ロシア正教の総本山でプーチン大統領を批判するパフォーマンスをして懲役2年の刑に服していた女性バンド「プッシー・ライオット(子猫の暴動)」のマリヤ・アリョーヒナ受刑者(25)が23日、恩赦で出所した。ナジェジダ・トロコンニコワ受刑者(24)も一両日中に出所するとみられる。

 来年2月にロシアのソチで開幕する冬季五輪に向けて、人権侵害への批判を緩和する措置の一環とみられる。マドンナさん、オノ・ヨーコさんら海外の著名な女性歌手や芸能人が2人の釈放を求める公開書簡を発表するなどしていた。

 「プッシー・ライオット」のメンバーら4人は2012年2月、モスクワの救世主キリスト大寺院で覆面をして「マリア様、プーチンを追い出して」との歌を歌い、アリョーヒナさんら2人が実刑判決を受けた。

 大統領のほか、政権と密接な関係にある正教会を侮辱したことが猶予判決とならなかった理由とみられ、ロシア国外では2人を「政治犯」とみなして救済を求める声が高まっていた。

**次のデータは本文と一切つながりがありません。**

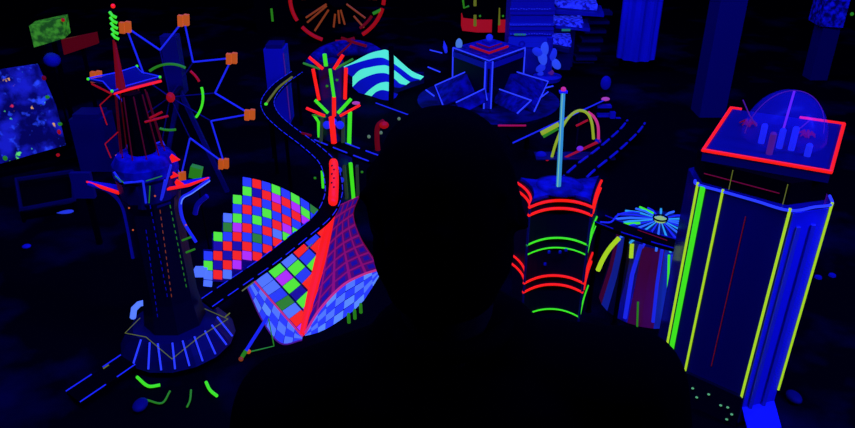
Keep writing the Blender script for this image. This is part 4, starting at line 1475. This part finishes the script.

 恩赦はプーチン大統領が憲法採択20周年で提案、下院が決議を採択して発効した。2万数千人が対象で、昨年の大規模な反政権街頭デモに参加し、逮捕された市民のうち数人も釈放される見通し。今月20日に釈放された元石油大手ユコス(破産)社長ホドルコフスキー氏の恩赦は、憲法とは無関係とみられる。